Extracted records:
::::::::::
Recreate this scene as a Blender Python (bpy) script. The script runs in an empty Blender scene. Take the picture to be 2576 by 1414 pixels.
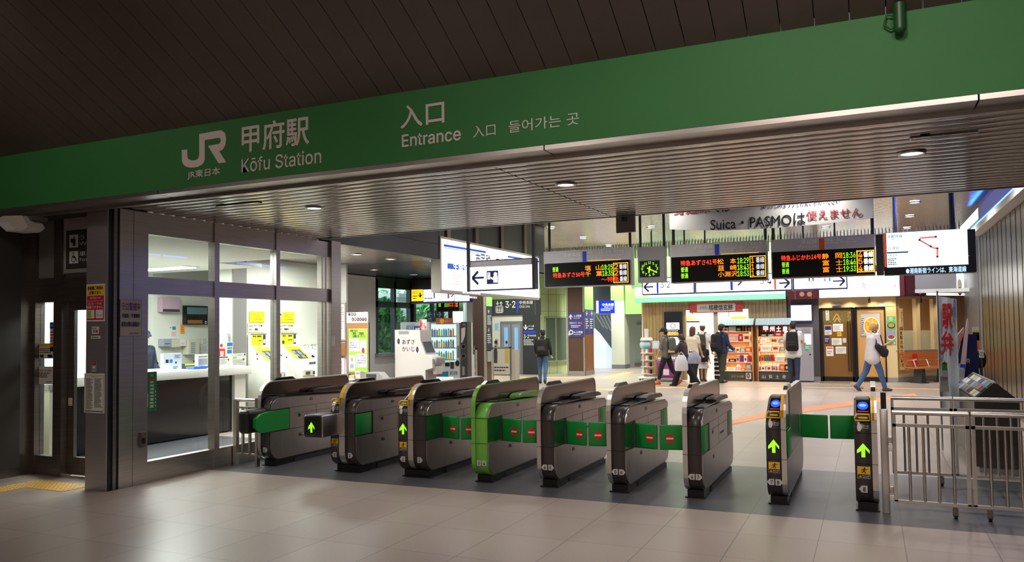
import bpy, bmesh, math, random
from mathutils import Vector, Matrix
random.seed(7)
SC = bpy.context.scene
COL = SC.collection
rad = math.radians
# ------------------------------------------------------------------ camera
YAW, PITCH, ROLL, FPX, CXP, CYP, EYE = rad(24.42778), rad(2.23811), rad(-0.74815), 1979.26, 1288.0, 754.14, 1.6
_c, _s = math.cos(YAW), math.sin(YAW)
_r = Vector((_c, _s, 0)); _f = Vector((-_s, _c, 0)); _u = Vector((0, 0, 1))
F2 = _f*math.cos(PITCH) + _u*math.sin(PITCH)
U2 = _u*math.cos(PITCH) - _f*math.sin(PITCH)
R3 = _r*math.cos(ROLL) + U2*math.sin(ROLL)
U3 = U2*math.cos(ROLL) - _r*math.sin(ROLL)
cam = bpy.data.cameras.new('camera')
cam.sensor_width = 36.0
cam.lens = FPX/2576*36
cam.shift_y = (CYP-707)/2576
cam.clip_end = 200
cam_o = bpy.data.objects.new('camera', cam)
cam_o.matrix_world = Matrix(((R3.x, U3.x, -F2.x, 0), (R3.y, U3.y, -F2.y, 0), (R3.z, U3.z, -F2.z, EYE), (0, 0, 0, 1)))
COL.objects.link(cam_o)
SC.camera = cam_o
# ------------------------------------------------------------------ world, exposure
W = bpy.data.worlds.new('sky'); SC.world = W
W.use_nodes = True
W.node_tree.nodes['Background'].inputs[0].default_value = (0.72, 0.90, 1.0, 1)
W.node_tree.nodes['Background'].inputs[1].default_value = 3.0
SC.view_settings.view_transform = 'Standard'
SC.view_settings.look = 'None'
SC.view_settings.gamma = 1
SC.view_settings.use_curve_mapping = False
SC.view_settings.exposure = 0.0
SC.cycles.max_bounces = 8
SC.cycles.transparent_max_bounces = 12
SC.cycles.sample_clamp_indirect = 6
SC.cycles.caustics_reflective = False
SC.cycles.caustics_refractive = False

def lamp(kind, name, loc, power, color=(1, 1, 1), target=None, parent=None, **kw):
    L = bpy.data.lights.new(name, kind)
    L.energy = power; L.color = color
    for k, v in kw.items(): setattr(L, k, v)
    o = bpy.data.objects.new(name, L)
    o.location = loc
    d = Vector(target if target else (loc[0], loc[1], loc[2]-1)) - Vector(loc)
    o.rotation_euler = d.to_track_quat('-Z', 'Y').to_euler()
    COL.objects.link(o)
    return o
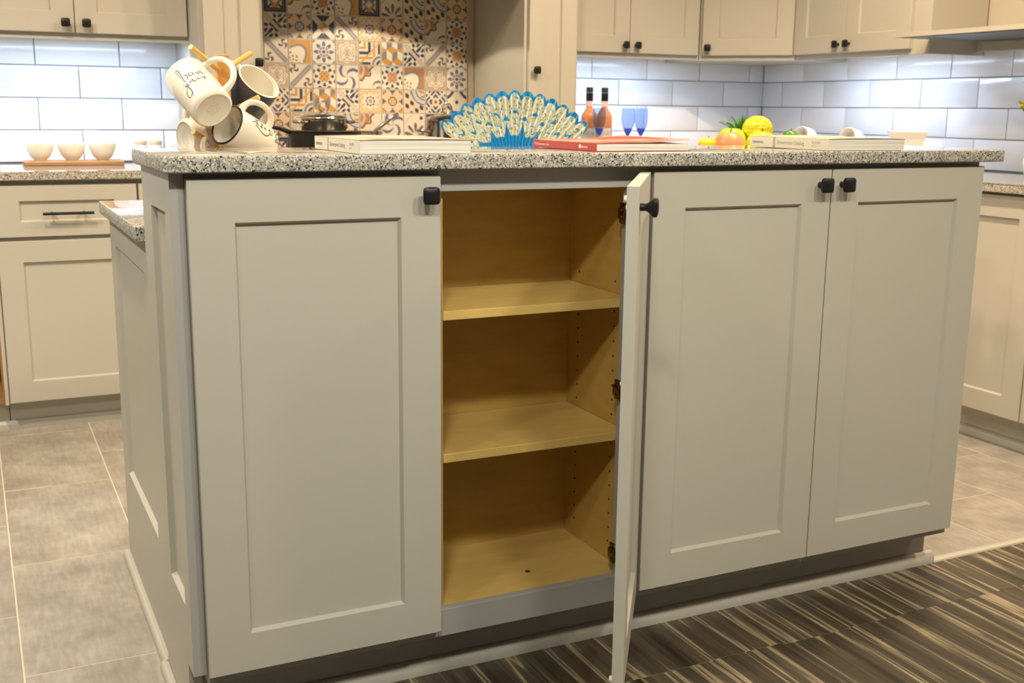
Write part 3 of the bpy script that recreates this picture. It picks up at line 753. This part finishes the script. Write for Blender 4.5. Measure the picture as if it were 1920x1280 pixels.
# cups on a riser and a white dish on the right worktop
rs = empty('cup_riser', (3.12, 2.05, WT), label='low white riser under the two tipped cups', cat='stand')
MB().box(-.16, .16, -.36, .36, .070, .082, .003, 2).build('top', WHITEC, rs)
for x in (-.14, .14):
    for y in (-.33, .33): MB().box(x-.012, x+.012, y-.012, y+.012, 0, .070, .002).build('leg', WHITEC, rs)
def frame_mat(base, Z, X):
    Z = Vector(Z).normalized(); X = Vector(X); X = (X-X.dot(Z)*Z).normalized(); Y = Z.cross(X)
    return Matrix(((X.x, Y.x, Z.x, base[0]), (X.y, Y.y, Z.y, base[1]), (X.z, Y.z, Z.z, base[2]), (0, 0, 0, 1)))
def mug_parts(p, r, h, out, inn, rimmat=None, taper=.97, hs=1.0, wall=.0036):
    MB().lathe([(r*taper*.80, .0022), (r*taper*.86, 0), (r*taper*.97, .003), (r*taper, .010), (r, h*.6), (r, h-.0015), (r-.001, h), (r-wall+.0005, h+.0002)], 48, cap1=False).build('body', out, p, smooth=50)
    MB().lathe([(r-wall+.0005, h+.0002), (r-wall, h-.002), (r*taper-wall, .014), (r*taper-wall-.008, .007), (.002, .006)], 48, cap0=False).build('inside', inn, p, smooth=50)
    if rimmat: MB().lathe([(r+.0003, h-.0010), (r+.0005, h-.0002), (r-.001, h+.0010), (r-wall-.0003, h+.0001), (r-wall-.0001, h-.0012)], 48, cap0=False, cap1=False).build('rim', rimmat, p, smooth=60)
    zc = h*.52; pts = []
    for i in range(17):
        a = R(-90+180*i/16)
        pts.append((r-.004+.040*hs*max(0, math.cos(a))**.75, 0, zc+h*.36*math.sin(a)))
    MB().tube(pts, [.0062 if 1 < i < 15 else .0075 for i in range(17)], 12).build('handle', out if out is not NAVY else CREAM, p, smooth=60)
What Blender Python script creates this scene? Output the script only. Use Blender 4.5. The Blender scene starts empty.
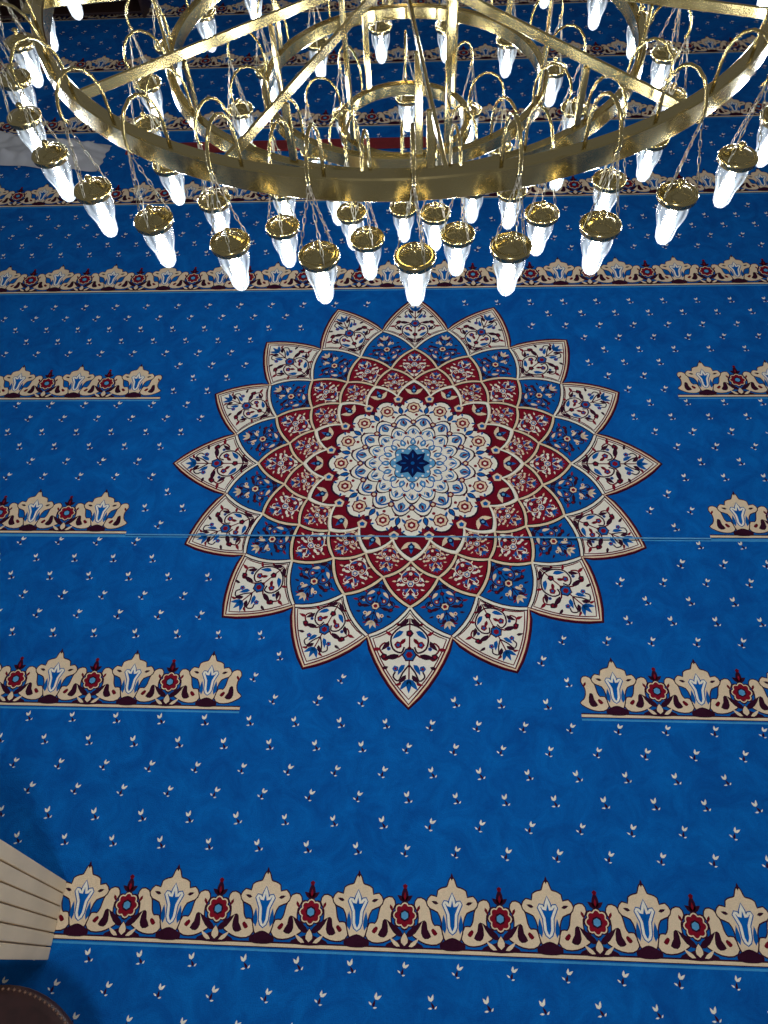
import bpy, math, random
from mathutils import Vector, Matrix
random.seed(4)
sc=bpy.context.scene
sc.view_settings.view_transform='Standard'
pi=math.pi
def link(o): sc.collection.objects.link(o); return o
# ---------------- materials ----------------
def newmat(name):
    m=bpy.data.materials.new(name); m.use_nodes=True
    nt=m.node_tree; b=nt.nodes['Principled BSDF']; return m,nt,b
def pile(name,col,col2=None,amt=.3,scale=5.5):
    m,nt,b=newmat(name)
    tc=nt.nodes.new('ShaderNodeTexCoord')
    n1=nt.nodes.new('ShaderNodeTexNoise'); n1.inputs['Scale'].default_value=scale; n1.inputs['Detail'].default_value=8; n1.inputs['Roughness'].default_value=.74; n1.inputs['Distortion'].default_value=.8
    n2=nt.nodes.new('ShaderNodeTexNoise'); n2.inputs['Scale'].default_value=170; n2.inputs['Detail'].default_value=3
    r=nt.nodes.new('ShaderNodeValToRGB'); r.color_ramp.elements[0].position=.36; r.color_ramp.elements[1].position=.64
    c2=col2 or [c*(1-amt) for c in col]
    r.color_ramp.elements[0].color=(*c2,1); r.color_ramp.elements[1].color=(*col,1)
    mx=nt.nodes.new('ShaderNodeMix'); mx.data_type='RGBA'; mx.blend_type='MULTIPLY'; mx.inputs[0].default_value=.36
    nt.links.new(tc.outputs['Object'],n1.inputs['Vector']); nt.links.new(tc.outputs['Object'],n2.inputs['Vector'])
    nt.links.new(n1.outputs['Fac'],r.inputs['Fac']); nt.links.new(r.outputs['Color'],mx.inputs[6]); nt.links.new(n2.outputs['Fac'],mx.inputs[7])
    nt.links.new(mx.outputs[2],b.inputs['Base Color'])
    b.inputs['Roughness'].default_value=.9; b.inputs['Specular IOR Level'].default_value=.1
    bp=nt.nodes.new('ShaderNodeBump'); bp.inputs['Strength'].default_value=.55; bp.inputs['Distance'].default_value=.005
    nt.links.new(n2.outputs['Fac'],bp.inputs['Height']); nt.links.new(bp.outputs['Normal'],b.inputs['Normal'])
    return m
PAL={
'blue':pile('carpet_blue',(0.001,.155,.57),(0.0006,.090,.39)),
'cream':pile('carpet_cream',(.93,.74,.51),amt=.1),
'ivory':pile('carpet_ivory',(1,.96,.83),amt=.05),
'maroon':pile('carpet_maroon',(.20,.004,.018),amt=.3),
'red':pile('carpet_red',(.27,.007,.024),amt=.2),
'navy':pile('carpet_navy',(.045,.006,.025),amt=.3),
'deep':pile('carpet_deep_blue',(.003,.012,.09),amt=.3),
'sky':pile('carpet_light_blue',(.12,.40,.72),amt=.15),
'midblue':pile('carpet_mid_blue',(.002,.12,.45),amt=.15),
'green':pile('carpet_green',(.015,.06,.07),amt=.2),
'line':pile('carpet_line_blue',(.06,.36,.75),amt=.15),
}
KEYS=list(PAL)
# ---------------- vector drawing on carpet ----------------
V=[];F=[];M=[]
DZ=.0002
def fill(pts,mat,lv):
    b=len(V); z=lv*DZ
    V.extend((x,y,z) for x,y in pts); F.append(tuple(range(b,b+len(pts)))); M.append(KEYS.index(mat))
def stroke(pts,w,mat,lv,closed=False):
    n=len(pts); L=[];R=[]
    for i in range(n):
        if closed: a=pts[i-1]; c=pts[(i+1)%n]
        else: a=pts[max(i-1,0)]; c=pts[min(i+1,n-1)]
        dx,dy=c[0]-a[0],c[1]-a[1]; d=math.hypot(dx,dy) or 1
        nx,ny=-dy/d*w/2,dx/d*w/2
        L.append((pts[i][0]+nx,pts[i][1]+ny)); R.append((pts[i][0]-nx,pts[i][1]-ny))
    b=len(V); z=lv*DZ
    for l,r in zip(L,R): V.append((*l,z)); V.append((*r,z))
    for i in range(n if closed else n-1):
        j=(i+1)%n; F.append((b+2*i+1,b+2*j+1,b+2*j,b+2*i)); M.append(KEYS.index(mat))
def smooth(pts,closed=True,sub=3):
    n=len(pts); out=[]
    rng=range(n) if closed else range(n-1)
    for i in rng:
        g=lambda k:(pts[k%n] if closed else pts[min(max(k,0),n-1)])
        p0,p1,p2,p3=g(i-1),g(i),g(i+1),g(i+2)
        for s in range(sub):
            t=s/sub
            out.append(tuple(.5*((2*p1[a])+(-p0[a]+p2[a])*t+(2*p0[a]-5*p1[a]+4*p2[a]-p3[a])*t*t+(-p0[a]+3*p1[a]-3*p2[a]+p3[a])*t**3) for a in (0,1)))
    if not closed: out.append(pts[-1])
    return out
def leaf(cx,cy,L,W,ang,bend=0,n=5):
    a=math.radians(ang); up=[];dn=[]
    for i in range(n+1):
        t=i/n; w=W*math.sin(pi*t**.75)*.5; yy=bend*L*t*t
        up.append((t*L,yy+w)); dn.append((t*L,yy-w))
    pts=dn+up[::-1][1:-1]
    return [(cx+x*math.cos(a)-y*math.sin(a),cy+x*math.sin(a)+y*math.cos(a)) for x,y in pts]
def rosette(cx,cy,r,n,depth=.2,ph=0,seg=4):
    out=[]
    for i in range(n*seg):
        t=2*pi*i/(n*seg)
        rr=r*(1-depth+depth*abs(math.cos((t-ph)*n/2)))
        out.append((cx+rr*math.sin(t),cy+rr*math.cos(t)))
    return out
def poly_scaled(pts,s,c=None):
    return [(c[0]+(p[0]-c[0])*s,c[1]+(p[1]-c[1])*s) for p in pts]
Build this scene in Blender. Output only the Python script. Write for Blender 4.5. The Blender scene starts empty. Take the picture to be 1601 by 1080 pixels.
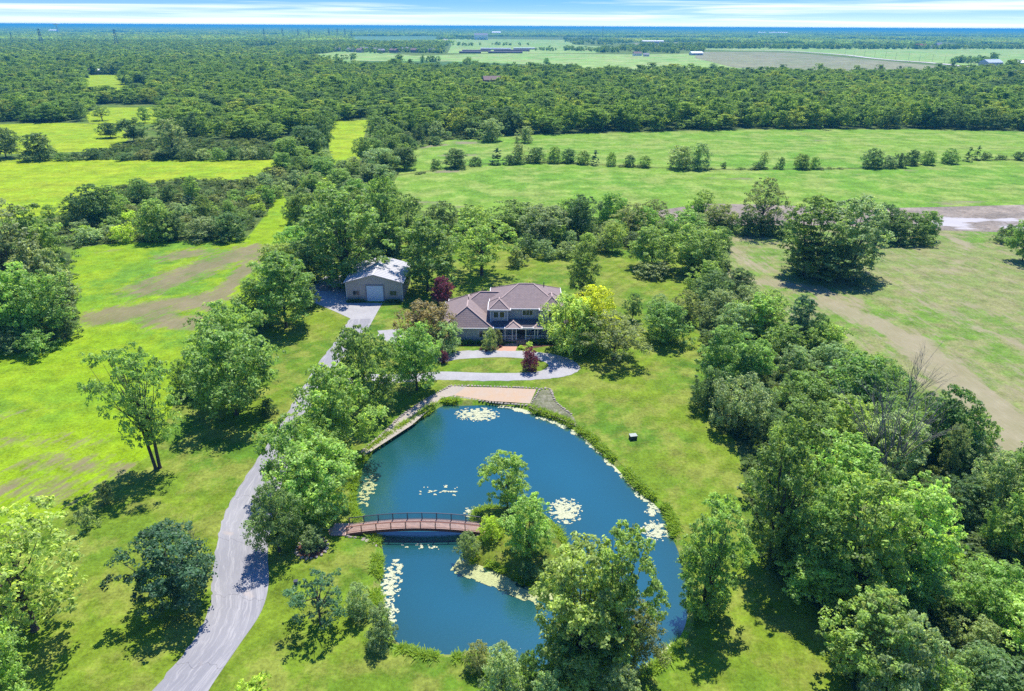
import bpy, bmesh, math, random
import numpy as np
from mathutils import Vector, Matrix, geometry
from mathutils import noise as mnoise
R = math.radians
sc = bpy.context.scene
col = sc.collection

# ------------------------------------------------------------------ camera, sky, sun, exposure
CAM_H, FPX, PITCH, ROLL = 57.0, 1081.0, R(24.78), R(0.30)
CX, CY = 800.5, 540.0
cF = Vector((0, math.cos(PITCH), -math.sin(PITCH)))
r0 = Vector((1, 0, 0)); u0 = Vector((0, math.sin(PITCH), math.cos(PITCH)))
cR = r0*math.cos(ROLL) + u0*math.sin(ROLL)
cU = u0*math.cos(ROLL) - r0*math.sin(ROLL)
cam_d = bpy.data.cameras.new('camera'); cam = bpy.data.objects.new('camera', cam_d); col.objects.link(cam)
M = Matrix((cR, cU, -cF)).transposed().to_4x4(); M.translation = (0, 0, CAM_H)
cam.matrix_world = M
cam_d.sensor_width = 36; cam_d.lens = 36*FPX/1601.0
cam_d.clip_start = 0.5; cam_d.clip_end = 120000
sc.camera = cam

SUN_EL, SUN_AZ = R(64), R(14)          # azimuth clockwise from +Y
sun_dir = Vector((math.sin(SUN_AZ)*math.cos(SUN_EL), math.cos(SUN_AZ)*math.cos(SUN_EL), math.sin(SUN_EL)))
sl = bpy.data.lights.new('sun', 'SUN'); sl.energy = 4.2; sl.angle = R(0.5); sl.color = (1.0, 0.955, 0.88)
so = bpy.data.objects.new('sun', sl); col.objects.link(so)
so.rotation_euler = sun_dir.to_track_quat('Z', 'Y').to_euler()

world = bpy.data.worlds.new('World'); sc.world = world; world.use_nodes = True
wn = world.node_tree.nodes; wl = world.node_tree.links; wn.clear()
def N(nodes, t, **kw):
    n = nodes.new(t)
    for k, v in kw.items():
        if k in n.inputs.keys() if isinstance(k, str) else False: n.inputs[k].default_value = v
        else: setattr(n, k, v)
    return n
out = wn.new('ShaderNodeOutputWorld'); bg = wn.new('ShaderNodeBackground')
tc = wn.new('ShaderNodeTexCoord'); sep = wn.new('ShaderNodeSeparateXYZ')
wl.new(tc.outputs['Generated'], sep.inputs[0])
sky = wn.new('ShaderNodeTexSky'); sky.sky_type = 'NISHITA'; sky.sun_disc = False
sky.sun_elevation = SUN_EL; sky.sun_rotation = SUN_AZ; sky.air_density = 1.0; sky.dust_density = 0.6; sky.ozone_density = 2.0
# look the sky up a little higher than the ray, so the low band keeps the clear blue of the photograph
add = wn.new('ShaderNodeVectorMath'); add.operation = 'ADD'; add.inputs[1].default_value = (0, 0, 0.20)
wl.new(tc.outputs['Generated'], add.inputs[0])
nrm = wn.new('ShaderNodeVectorMath'); nrm.operation = 'NORMALIZE'; wl.new(add.outputs[0], nrm.inputs[0])
wl.new(nrm.outputs[0], sky.inputs['Vector'])
def wmath(op, a, b=None, clamp=False):
    n = wn.new('ShaderNodeMath'); n.operation = op; n.use_clamp = clamp
    for i, v in enumerate((a, b)):
        if v is None: continue
        if isinstance(v, (int, float)): n.inputs[i].default_value = v
        else: wl.new(v, n.inputs[i])
    return n.outputs[0]
def wmix(f, a, b):
    n = wn.new('ShaderNodeMix'); n.data_type = 'RGBA'
    for i, v in ((0, f), (6, a), (7, b)):
        if isinstance(v, (int, float)): n.inputs[i].default_value = v
        elif isinstance(v, tuple): n.inputs[i].default_value = v
        else: wl.new(v, n.inputs[i])
    return n.outputs[2]
zpos = wmath('MAXIMUM', sep.outputs['Z'], 0.0)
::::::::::
WORK TO BE COMPLETED:
Using the listing above, work out how many of its lines include "Blender", and give only the result.

ANSWER TO THIS EXERCISE:
4